--- Begin Source material ---

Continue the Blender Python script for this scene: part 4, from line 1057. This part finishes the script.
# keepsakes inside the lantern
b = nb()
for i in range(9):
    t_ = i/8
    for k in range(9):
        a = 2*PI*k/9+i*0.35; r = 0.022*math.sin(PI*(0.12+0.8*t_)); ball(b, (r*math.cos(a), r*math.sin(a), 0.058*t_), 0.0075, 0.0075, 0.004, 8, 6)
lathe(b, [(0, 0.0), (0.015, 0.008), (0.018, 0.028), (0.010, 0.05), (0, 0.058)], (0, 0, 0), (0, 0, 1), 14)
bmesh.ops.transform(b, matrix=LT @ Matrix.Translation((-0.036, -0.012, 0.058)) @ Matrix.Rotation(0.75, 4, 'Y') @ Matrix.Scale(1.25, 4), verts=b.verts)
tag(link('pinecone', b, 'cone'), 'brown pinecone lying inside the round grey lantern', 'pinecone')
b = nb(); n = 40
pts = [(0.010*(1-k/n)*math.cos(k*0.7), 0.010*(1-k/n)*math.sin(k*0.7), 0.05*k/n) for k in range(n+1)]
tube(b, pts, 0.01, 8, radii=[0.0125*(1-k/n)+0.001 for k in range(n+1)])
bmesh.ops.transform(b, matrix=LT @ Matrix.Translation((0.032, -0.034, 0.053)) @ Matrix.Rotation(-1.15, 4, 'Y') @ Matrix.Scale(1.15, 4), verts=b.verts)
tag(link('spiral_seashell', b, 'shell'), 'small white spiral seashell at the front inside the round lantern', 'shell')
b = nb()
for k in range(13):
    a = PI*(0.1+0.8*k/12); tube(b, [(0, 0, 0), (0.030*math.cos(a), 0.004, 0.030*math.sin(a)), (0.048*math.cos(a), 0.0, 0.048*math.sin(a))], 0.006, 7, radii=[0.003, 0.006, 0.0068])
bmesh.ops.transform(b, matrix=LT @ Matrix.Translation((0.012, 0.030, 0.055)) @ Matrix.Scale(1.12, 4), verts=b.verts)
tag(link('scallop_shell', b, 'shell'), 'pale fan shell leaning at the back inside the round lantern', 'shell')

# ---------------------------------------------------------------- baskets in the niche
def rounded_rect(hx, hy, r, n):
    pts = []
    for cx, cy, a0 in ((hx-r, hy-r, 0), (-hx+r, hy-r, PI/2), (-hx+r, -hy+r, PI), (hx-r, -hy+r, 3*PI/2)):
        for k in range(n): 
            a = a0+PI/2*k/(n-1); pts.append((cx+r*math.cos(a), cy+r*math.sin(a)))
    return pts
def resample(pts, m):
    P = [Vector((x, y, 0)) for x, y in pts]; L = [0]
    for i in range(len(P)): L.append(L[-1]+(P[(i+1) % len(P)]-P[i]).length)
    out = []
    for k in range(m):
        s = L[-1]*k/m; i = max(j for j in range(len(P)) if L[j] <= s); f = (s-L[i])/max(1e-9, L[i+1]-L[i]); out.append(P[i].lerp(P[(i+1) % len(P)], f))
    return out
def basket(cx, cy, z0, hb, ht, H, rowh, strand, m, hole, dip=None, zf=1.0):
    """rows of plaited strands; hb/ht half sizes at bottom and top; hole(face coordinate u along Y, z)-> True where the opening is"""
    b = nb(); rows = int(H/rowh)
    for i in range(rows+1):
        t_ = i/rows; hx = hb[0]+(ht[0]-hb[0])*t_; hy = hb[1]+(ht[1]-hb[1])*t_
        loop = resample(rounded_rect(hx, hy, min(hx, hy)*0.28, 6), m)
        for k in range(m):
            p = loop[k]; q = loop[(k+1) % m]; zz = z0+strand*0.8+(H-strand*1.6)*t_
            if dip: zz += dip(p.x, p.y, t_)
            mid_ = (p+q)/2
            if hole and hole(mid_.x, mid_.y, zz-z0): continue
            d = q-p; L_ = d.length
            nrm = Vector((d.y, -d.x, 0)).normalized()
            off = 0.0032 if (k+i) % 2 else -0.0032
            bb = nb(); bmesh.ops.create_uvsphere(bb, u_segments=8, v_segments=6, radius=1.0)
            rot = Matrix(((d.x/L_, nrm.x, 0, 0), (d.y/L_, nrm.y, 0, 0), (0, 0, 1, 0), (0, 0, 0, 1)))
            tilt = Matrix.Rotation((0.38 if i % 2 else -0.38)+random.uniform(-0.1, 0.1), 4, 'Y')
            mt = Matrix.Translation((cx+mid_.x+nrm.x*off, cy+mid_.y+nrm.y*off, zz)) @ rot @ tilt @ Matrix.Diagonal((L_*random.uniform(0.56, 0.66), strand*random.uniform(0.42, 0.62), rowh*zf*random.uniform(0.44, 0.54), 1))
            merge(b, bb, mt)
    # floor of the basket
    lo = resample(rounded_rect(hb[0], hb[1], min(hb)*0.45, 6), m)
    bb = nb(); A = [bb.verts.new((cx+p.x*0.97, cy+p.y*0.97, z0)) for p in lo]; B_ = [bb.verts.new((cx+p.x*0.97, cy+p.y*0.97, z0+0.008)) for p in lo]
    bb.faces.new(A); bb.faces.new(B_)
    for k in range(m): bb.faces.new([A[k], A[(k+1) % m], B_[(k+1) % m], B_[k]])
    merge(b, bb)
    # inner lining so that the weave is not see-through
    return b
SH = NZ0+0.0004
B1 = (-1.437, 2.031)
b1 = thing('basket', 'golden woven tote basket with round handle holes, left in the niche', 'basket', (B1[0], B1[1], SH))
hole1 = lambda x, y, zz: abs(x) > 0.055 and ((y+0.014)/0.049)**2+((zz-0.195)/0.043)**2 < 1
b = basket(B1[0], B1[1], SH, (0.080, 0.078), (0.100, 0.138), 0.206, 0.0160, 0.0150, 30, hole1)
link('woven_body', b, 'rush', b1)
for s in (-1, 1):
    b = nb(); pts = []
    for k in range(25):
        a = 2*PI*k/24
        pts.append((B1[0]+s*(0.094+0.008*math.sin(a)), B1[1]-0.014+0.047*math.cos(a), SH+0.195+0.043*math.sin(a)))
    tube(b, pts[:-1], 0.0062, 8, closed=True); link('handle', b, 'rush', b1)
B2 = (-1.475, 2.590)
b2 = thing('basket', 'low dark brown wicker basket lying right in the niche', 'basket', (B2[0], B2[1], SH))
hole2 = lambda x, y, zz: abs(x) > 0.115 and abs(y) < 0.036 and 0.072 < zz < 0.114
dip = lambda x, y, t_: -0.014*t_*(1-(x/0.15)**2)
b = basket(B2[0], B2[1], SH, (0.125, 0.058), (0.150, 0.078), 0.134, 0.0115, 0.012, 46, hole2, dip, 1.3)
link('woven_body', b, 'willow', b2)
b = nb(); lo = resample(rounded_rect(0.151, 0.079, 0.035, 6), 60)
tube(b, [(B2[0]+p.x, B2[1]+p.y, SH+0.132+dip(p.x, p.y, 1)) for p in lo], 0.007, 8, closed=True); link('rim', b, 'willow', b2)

--- End Source material ---

### Exercise
Write each line above out exactly.

### Written answer
Continue the Blender Python script for this scene: part 4, from line 1057. This part finishes the script.
# keepsakes inside the lantern
b = nb()
for i in range(9):
    t_ = i/8
    for k in range(9):
        a = 2*PI*k/9+i*0.35; r = 0.022*math.sin(PI*(0.12+0.8*t_)); ball(b, (r*math.cos(a), r*math.sin(a), 0.058*t_), 0.0075, 0.0075, 0.004, 8, 6)
lathe(b, [(0, 0.0), (0.015, 0.008), (0.018, 0.028), (0.010, 0.05), (0, 0.058)], (0, 0, 0), (0, 0, 1), 14)
bmesh.ops.transform(b, matrix=LT @ Matrix.Translation((-0.036, -0.012, 0.058)) @ Matrix.Rotation(0.75, 4, 'Y') @ Matrix.Scale(1.25, 4), verts=b.verts)
tag(link('pinecone', b, 'cone'), 'brown pinecone lying inside the round grey lantern', 'pinecone')
b = nb(); n = 40
pts = [(0.010*(1-k/n)*math.cos(k*0.7), 0.010*(1-k/n)*math.sin(k*0.7), 0.05*k/n) for k in range(n+1)]
tube(b, pts, 0.01, 8, radii=[0.0125*(1-k/n)+0.001 for k in range(n+1)])
bmesh.ops.transform(b, matrix=LT @ Matrix.Translation((0.032, -0.034, 0.053)) @ Matrix.Rotation(-1.15, 4, 'Y') @ Matrix.Scale(1.15, 4), verts=b.verts)
tag(link('spiral_seashell', b, 'shell'), 'small white spiral seashell at the front inside the round lantern', 'shell')
b = nb()
for k in range(13):
    a = PI*(0.1+0.8*k/12); tube(b, [(0, 0, 0), (0.030*math.cos(a), 0.004, 0.030*math.sin(a)), (0.048*math.cos(a), 0.0, 0.048*math.sin(a))], 0.006, 7, radii=[0.003, 0.006, 0.0068])
bmesh.ops.transform(b, matrix=LT @ Matrix.Translation((0.012, 0.030, 0.055)) @ Matrix.Scale(1.12, 4), verts=b.verts)
tag(link('scallop_shell', b, 'shell'), 'pale fan shell leaning at the back inside the round lantern', 'shell')

# ---------------------------------------------------------------- baskets in the niche
def rounded_rect(hx, hy, r, n):
    pts = []
    for cx, cy, a0 in ((hx-r, hy-r, 0), (-hx+r, hy-r, PI/2), (-hx+r, -hy+r, PI), (hx-r, -hy+r, 3*PI/2)):
        for k in range(n): 
            a = a0+PI/2*k/(n-1); pts.append((cx+r*math.cos(a), cy+r*math.sin(a)))
    return pts
def resample(pts, m):
    P = [Vector((x, y, 0)) for x, y in pts]; L = [0]
    for i in range(len(P)): L.append(L[-1]+(P[(i+1) % len(P)]-P[i]).length)
    out = []
    for k in range(m):
        s = L[-1]*k/m; i = max(j for j in range(len(P)) if L[j] <= s); f = (s-L[i])/max(1e-9, L[i+1]-L[i]); out.append(P[i].lerp(P[(i+1) % len(P)], f))
    return out
def basket(cx, cy, z0, hb, ht, H, rowh, strand, m, hole, dip=None, zf=1.0):
    """rows of plaited strands; hb/ht half sizes at bottom and top; hole(face coordinate u along Y, z)-> True where the opening is"""
    b = nb(); rows = int(H/rowh)
    for i in range(rows+1):
        t_ = i/rows; hx = hb[0]+(ht[0]-hb[0])*t_; hy = hb[1]+(ht[1]-hb[1])*t_
        loop = resample(rounded_rect(hx, hy, min(hx, hy)*0.28, 6), m)
        for k in range(m):
            p = loop[k]; q = loop[(k+1) % m]; zz = z0+strand*0.8+(H-strand*1.6)*t_
            if dip: zz += dip(p.x, p.y, t_)
            mid_ = (p+q)/2
            if hole and hole(mid_.x, mid_.y, zz-z0): continue
            d = q-p; L_ = d.length
            nrm = Vector((d.y, -d.x, 0)).normalized()
            off = 0.0032 if (k+i) % 2 else -0.0032
            bb = nb(); bmesh.ops.create_uvsphere(bb, u_segments=8, v_segments=6, radius=1.0)
            rot = Matrix(((d.x/L_, nrm.x, 0, 0), (d.y/L_, nrm.y, 0, 0), (0, 0, 1, 0), (0, 0, 0, 1)))
            tilt = Matrix.Rotation((0.38 if i % 2 else -0.38)+random.uniform(-0.1, 0.1), 4, 'Y')
            mt = Matrix.Translation((cx+mid_.x+nrm.x*off, cy+mid_.y+nrm.y*off, zz)) @ rot @ tilt @ Matrix.Diagonal((L_*random.uniform(0.56, 0.66), strand*random.uniform(0.42, 0.62), rowh*zf*random.uniform(0.44, 0.54), 1))
            merge(b, bb, mt)
    # floor of the basket
    lo = resample(rounded_rect(hb[0], hb[1], min(hb)*0.45, 6), m)
    bb = nb(); A = [bb.verts.new((cx+p.x*0.97, cy+p.y*0.97, z0)) for p in lo]; B_ = [bb.verts.new((cx+p.x*0.97, cy+p.y*0.97, z0+0.008)) for p in lo]
    bb.faces.new(A); bb.faces.new(B_)
    for k in range(m): bb.faces.new([A[k], A[(k+1) % m], B_[(k+1) % m], B_[k]])
    merge(b, bb)
    # inner lining so that the weave is not see-through
    return b
SH = NZ0+0.0004
B1 = (-1.437, 2.031)
b1 = thing('basket', 'golden woven tote basket with round handle holes, left in the niche', 'basket', (B1[0], B1[1], SH))
hole1 = lambda x, y, zz: abs(x) > 0.055 and ((y+0.014)/0.049)**2+((zz-0.195)/0.043)**2 < 1
b = basket(B1[0], B1[1], SH, (0.080, 0.078), (0.100, 0.138), 0.206, 0.0160, 0.0150, 30, hole1)
link('woven_body', b, 'rush', b1)
for s in (-1, 1):
    b = nb(); pts = []
    for k in range(25):
        a = 2*PI*k/24
        pts.append((B1[0]+s*(0.094+0.008*math.sin(a)), B1[1]-0.014+0.047*math.cos(a), SH+0.195+0.043*math.sin(a)))
    tube(b, pts[:-1], 0.0062, 8, closed=True); link('handle', b, 'rush', b1)
B2 = (-1.475, 2.590)
b2 = thing('basket', 'low dark brown wicker basket lying right in the niche', 'basket', (B2[0], B2[1], SH))
hole2 = lambda x, y, zz: abs(x) > 0.115 and abs(y) < 0.036 and 0.072 < zz < 0.114
dip = lambda x, y, t_: -0.014*t_*(1-(x/0.15)**2)
b = basket(B2[0], B2[1], SH, (0.125, 0.058), (0.150, 0.078), 0.134, 0.0115, 0.012, 46, hole2, dip, 1.3)
link('woven_body', b, 'willow', b2)
b = nb(); lo = resample(rounded_rect(0.151, 0.079, 0.035, 6), 60)
tube(b, [(B2[0]+p.x, B2[1]+p.y, SH+0.132+dip(p.x, p.y, 1)) for p in lo], 0.007, 8, closed=True); link('rim', b, 'willow', b2)